Robin Bloor talks Big Data and Evolution of Performance Monitoring
Posted by Boundary on May 22nd, 2013
We chatted with Robin Bloor (@robinbloor), co-founder and chief analyst of The Bloor Group. He has more than 30 years of experience in data and information management and is the author of several books including: “The Electronic B@zaar, From the Silk Road to the eRoad.”
What is the presiding model for enterprise application architecture today?
I don’t think there is any model emerging or consensus yet, because we are in a time of major change. The main thing that has happened is the introduction of RESTful interfaces. While this trend has been fairly efficient, my conviction is that we are moving toward an event-driven architecture and real-time operations.
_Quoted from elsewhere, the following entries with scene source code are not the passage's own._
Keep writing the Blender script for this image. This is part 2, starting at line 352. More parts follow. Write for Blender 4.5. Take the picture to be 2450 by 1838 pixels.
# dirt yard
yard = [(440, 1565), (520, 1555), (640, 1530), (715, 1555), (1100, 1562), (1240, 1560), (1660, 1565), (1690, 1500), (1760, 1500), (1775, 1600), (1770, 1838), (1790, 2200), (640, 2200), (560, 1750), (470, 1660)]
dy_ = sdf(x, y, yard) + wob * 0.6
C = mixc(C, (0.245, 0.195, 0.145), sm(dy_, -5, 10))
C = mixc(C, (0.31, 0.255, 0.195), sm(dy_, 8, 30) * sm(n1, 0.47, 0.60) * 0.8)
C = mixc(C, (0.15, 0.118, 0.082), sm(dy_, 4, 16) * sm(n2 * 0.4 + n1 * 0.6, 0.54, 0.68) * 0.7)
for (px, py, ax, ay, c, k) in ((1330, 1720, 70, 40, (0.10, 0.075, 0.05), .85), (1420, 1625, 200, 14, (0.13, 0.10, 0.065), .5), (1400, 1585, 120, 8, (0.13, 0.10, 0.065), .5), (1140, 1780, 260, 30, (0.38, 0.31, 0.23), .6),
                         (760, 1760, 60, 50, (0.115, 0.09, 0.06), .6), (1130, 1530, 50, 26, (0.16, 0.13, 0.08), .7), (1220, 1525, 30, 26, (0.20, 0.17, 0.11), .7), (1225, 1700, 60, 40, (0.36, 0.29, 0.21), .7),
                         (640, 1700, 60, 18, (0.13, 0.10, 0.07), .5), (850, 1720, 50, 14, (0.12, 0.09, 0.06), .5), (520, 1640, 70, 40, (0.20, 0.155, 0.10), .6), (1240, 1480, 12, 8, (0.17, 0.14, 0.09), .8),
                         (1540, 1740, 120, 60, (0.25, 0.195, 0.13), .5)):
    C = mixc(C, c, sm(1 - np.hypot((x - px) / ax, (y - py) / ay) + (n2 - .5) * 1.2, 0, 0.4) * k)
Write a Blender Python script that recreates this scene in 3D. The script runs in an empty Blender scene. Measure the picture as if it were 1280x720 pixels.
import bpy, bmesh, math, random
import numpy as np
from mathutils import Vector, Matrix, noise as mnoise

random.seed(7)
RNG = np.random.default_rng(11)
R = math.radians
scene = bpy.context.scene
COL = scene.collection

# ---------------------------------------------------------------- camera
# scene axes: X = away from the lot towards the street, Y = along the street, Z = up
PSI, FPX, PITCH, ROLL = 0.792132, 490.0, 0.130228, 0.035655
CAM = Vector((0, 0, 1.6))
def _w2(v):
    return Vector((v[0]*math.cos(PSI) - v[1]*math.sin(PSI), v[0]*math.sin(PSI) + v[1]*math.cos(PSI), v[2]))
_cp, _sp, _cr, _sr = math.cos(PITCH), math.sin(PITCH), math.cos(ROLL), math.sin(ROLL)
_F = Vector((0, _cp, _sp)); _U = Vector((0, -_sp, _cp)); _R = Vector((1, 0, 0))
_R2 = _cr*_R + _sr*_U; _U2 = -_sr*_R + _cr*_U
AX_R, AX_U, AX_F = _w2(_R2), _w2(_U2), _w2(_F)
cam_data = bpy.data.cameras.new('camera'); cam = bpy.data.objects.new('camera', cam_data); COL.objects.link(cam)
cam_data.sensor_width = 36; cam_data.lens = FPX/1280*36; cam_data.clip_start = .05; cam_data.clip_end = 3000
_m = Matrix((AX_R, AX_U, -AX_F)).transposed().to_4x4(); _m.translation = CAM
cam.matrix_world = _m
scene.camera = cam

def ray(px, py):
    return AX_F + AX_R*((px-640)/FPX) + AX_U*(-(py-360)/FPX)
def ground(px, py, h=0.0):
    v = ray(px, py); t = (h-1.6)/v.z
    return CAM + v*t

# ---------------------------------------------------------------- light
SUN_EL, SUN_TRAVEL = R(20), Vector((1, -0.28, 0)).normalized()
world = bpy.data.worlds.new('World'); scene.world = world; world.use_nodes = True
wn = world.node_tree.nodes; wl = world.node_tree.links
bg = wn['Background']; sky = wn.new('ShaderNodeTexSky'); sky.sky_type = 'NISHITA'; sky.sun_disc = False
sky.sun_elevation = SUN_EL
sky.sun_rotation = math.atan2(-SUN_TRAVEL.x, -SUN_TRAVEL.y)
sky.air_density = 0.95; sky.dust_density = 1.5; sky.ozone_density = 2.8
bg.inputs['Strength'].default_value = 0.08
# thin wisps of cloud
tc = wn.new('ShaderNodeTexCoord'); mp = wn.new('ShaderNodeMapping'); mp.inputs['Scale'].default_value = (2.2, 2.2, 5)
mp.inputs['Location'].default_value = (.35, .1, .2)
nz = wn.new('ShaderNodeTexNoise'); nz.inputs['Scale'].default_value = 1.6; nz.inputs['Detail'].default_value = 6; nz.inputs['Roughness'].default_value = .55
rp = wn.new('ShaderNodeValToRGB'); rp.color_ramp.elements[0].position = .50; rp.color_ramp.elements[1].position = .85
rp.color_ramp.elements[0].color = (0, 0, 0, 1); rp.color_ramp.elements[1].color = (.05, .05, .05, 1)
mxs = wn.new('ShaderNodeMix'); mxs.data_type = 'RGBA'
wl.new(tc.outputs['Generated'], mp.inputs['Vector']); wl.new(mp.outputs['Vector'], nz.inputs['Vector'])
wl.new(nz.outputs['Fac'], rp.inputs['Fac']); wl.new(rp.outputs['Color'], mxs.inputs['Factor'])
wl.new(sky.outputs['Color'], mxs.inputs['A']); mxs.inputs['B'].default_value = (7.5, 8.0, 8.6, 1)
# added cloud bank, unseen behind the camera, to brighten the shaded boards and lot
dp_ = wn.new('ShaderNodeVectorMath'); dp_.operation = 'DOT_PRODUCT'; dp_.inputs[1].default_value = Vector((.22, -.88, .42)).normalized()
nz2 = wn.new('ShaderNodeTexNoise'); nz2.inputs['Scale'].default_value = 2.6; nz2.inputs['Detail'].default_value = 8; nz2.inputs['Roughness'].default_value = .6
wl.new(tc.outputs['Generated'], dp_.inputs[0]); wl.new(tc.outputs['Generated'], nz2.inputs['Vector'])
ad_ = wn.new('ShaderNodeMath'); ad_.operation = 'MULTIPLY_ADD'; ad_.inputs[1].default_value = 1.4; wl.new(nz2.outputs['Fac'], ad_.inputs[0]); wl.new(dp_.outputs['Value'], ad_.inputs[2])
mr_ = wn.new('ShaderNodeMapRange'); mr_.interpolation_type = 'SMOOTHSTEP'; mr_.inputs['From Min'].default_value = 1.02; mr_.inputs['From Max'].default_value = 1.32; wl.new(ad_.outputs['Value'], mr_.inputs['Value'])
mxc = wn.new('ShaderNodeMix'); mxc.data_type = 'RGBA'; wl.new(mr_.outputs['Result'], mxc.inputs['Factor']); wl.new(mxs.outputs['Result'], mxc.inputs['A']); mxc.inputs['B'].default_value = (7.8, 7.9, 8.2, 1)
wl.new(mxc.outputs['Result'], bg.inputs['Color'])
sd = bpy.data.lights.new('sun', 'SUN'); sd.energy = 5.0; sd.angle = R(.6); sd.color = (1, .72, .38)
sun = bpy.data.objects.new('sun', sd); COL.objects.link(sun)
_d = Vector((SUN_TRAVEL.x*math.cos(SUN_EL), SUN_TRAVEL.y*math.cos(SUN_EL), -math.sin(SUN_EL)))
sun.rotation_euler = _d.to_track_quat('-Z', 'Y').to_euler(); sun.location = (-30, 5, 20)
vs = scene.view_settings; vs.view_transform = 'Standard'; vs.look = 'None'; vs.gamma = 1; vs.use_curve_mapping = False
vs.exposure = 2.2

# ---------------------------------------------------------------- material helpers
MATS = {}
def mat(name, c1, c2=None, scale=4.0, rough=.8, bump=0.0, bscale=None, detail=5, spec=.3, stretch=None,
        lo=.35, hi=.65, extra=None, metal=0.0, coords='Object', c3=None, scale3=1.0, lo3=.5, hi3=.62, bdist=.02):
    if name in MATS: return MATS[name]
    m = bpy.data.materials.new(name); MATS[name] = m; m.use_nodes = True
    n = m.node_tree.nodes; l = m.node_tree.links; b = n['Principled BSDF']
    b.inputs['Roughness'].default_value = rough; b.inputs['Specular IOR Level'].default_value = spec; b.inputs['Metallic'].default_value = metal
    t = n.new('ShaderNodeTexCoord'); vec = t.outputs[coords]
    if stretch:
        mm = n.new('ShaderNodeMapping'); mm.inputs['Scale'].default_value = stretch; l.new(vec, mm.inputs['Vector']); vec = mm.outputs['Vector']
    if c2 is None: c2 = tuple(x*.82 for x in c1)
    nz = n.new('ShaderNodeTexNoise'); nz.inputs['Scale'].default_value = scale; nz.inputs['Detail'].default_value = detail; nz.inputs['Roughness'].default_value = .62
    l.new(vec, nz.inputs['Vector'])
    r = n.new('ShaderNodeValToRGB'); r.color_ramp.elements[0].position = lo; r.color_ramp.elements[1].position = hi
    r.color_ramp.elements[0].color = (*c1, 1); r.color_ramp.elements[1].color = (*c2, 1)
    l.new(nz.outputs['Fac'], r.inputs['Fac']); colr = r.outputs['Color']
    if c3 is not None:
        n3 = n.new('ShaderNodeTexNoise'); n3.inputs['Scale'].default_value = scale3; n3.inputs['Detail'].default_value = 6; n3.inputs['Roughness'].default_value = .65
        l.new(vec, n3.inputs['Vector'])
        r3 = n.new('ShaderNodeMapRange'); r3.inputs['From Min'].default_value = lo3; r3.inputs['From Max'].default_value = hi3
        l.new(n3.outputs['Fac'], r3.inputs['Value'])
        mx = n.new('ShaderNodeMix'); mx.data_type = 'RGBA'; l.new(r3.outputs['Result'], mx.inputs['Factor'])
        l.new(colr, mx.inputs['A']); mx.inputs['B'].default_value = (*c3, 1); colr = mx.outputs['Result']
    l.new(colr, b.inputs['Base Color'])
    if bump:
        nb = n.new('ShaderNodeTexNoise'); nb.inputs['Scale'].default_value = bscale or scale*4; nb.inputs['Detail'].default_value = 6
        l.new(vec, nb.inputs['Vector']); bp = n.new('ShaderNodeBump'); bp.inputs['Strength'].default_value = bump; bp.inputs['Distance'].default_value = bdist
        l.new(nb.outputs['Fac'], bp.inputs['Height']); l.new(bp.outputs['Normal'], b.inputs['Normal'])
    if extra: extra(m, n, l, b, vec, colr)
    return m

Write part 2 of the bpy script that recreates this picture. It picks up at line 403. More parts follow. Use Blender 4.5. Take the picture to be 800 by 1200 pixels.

Real-time can be a bad word, but there are some things that if they would happen faster, it would be very good for organizations. The new stuff is around getting a lot of event data in hand before the transaction occurs. The things that precede a financial transaction are being captured and it then becomes possible to leverage the information to provide better service to customers or upsell them. That is a customer perspective but this can apply to every business process. You can better direct the process if you know the direction it’s headed in…by getting intelligence fast enough so you can respond in real time.
“My conviction is that we are moving toward an event-driven architecture and real-time operations.”
Robin Bloor, The Bloor Group
What is the difference between transactions and events when it comes to monitoring?
Events are pretty much anything happens that is useful data. If someone sends a positive or negative tweet, you can either promote or suppress it. People today talk a lot about the instrumentation of the world or the Internet of things, such as a car updating the driver about its status all the time so that the driver knows if a failure is about to happen or if the car is needing an oil change or whatever. You can extend this concept to all of transportation, utilities, the movement of oil, and there is going to be an explosion of that kind of data. Embedded processes are growing at an exponential rate. This is going to be the next revolution and the source of all the Big Data volumes. It’s already happening to a certain extent through analyzing log files. The end goal for the organization is to leverage the data to maybe improve customer service and be very competitive or to boost sales. It depends on what the organization sees as the opportunity, but the opportunity is there.
Where’s the IT industry at today in terms of putting Big Data practices to use?
There is a mixed story about that. Most of the technology around Big Data is very recent. It’s only been in the last year or two that Hadoop has gained a lot of chatter on the Web, for instance. We are still in the first wave of experimentation and innovation, which is why there is such a big diversification in database products and management products. What happens next is, the products will become more standard and we will have Moore’s Law for at least the next eight years. The hardware will continue to accelerate, and software will backfill. We haven’t really had efficient software until now, but the new applications take advantage of parallel operations, which is pulling down latencies, and that is a positive change. It’s still very expensive, however, to organize and analyze a petabyte of information. As the cost of storage falls low enough, we will see the advent of the Big Market. This will be where everyone is conversant with Big Data technologies and it’s no longer causing a lot of problems for users. This isn’t happening yet.
So what’s the timeframe for that in your prediction?
It’ll probably be another six years before we transition from pioneering technology to the mainstreaming of the technology. Then, it will be another six years after that in which Big Data is common to everyone and companies all over the place are gathering lots of data and doing meaningful things with it. The big problem is, Big Data doesn’t fix on anything. Today hundreds of terabytes is considered Big Data. But in six years, large companies will be processing exabytes of data, and it won’t be easy to do.
How are Big Data and performance management intersecting?
I think that is doomed to happen, that APM solutions will need to process huge volumes of data. When trying to handle these high volumes, companies are trying to manage points in the flow. Data in motion is the trend, so management software must be able to perform in high-capacity and respond to data events in flight. We’re not really looking at discrete events anymore but at what is happening in the data flow, and that is much more onerous. It requires smarter software.
Will today’s “smarter” startups soon make the big players, like BMC, irrelevant?
The large companies are not innovative. CA, Cisco, BMC, HP and IBM don’t have the corporate environment to make internal startups work well and they really don’t want to do it. About 90% of startups fail and lose everything in the first year, so they’re waiting until the startups fight their way out of the swamp. And then they’ll just buy one. Even if the big companies pay top dollar for something very small, they can multiply the revenues quickly because they have a large and established sales force. So they don’t need to innovate. On the other hand, some of these startups will hold their own, such as Splunk, which is now a public, billion-dollar company.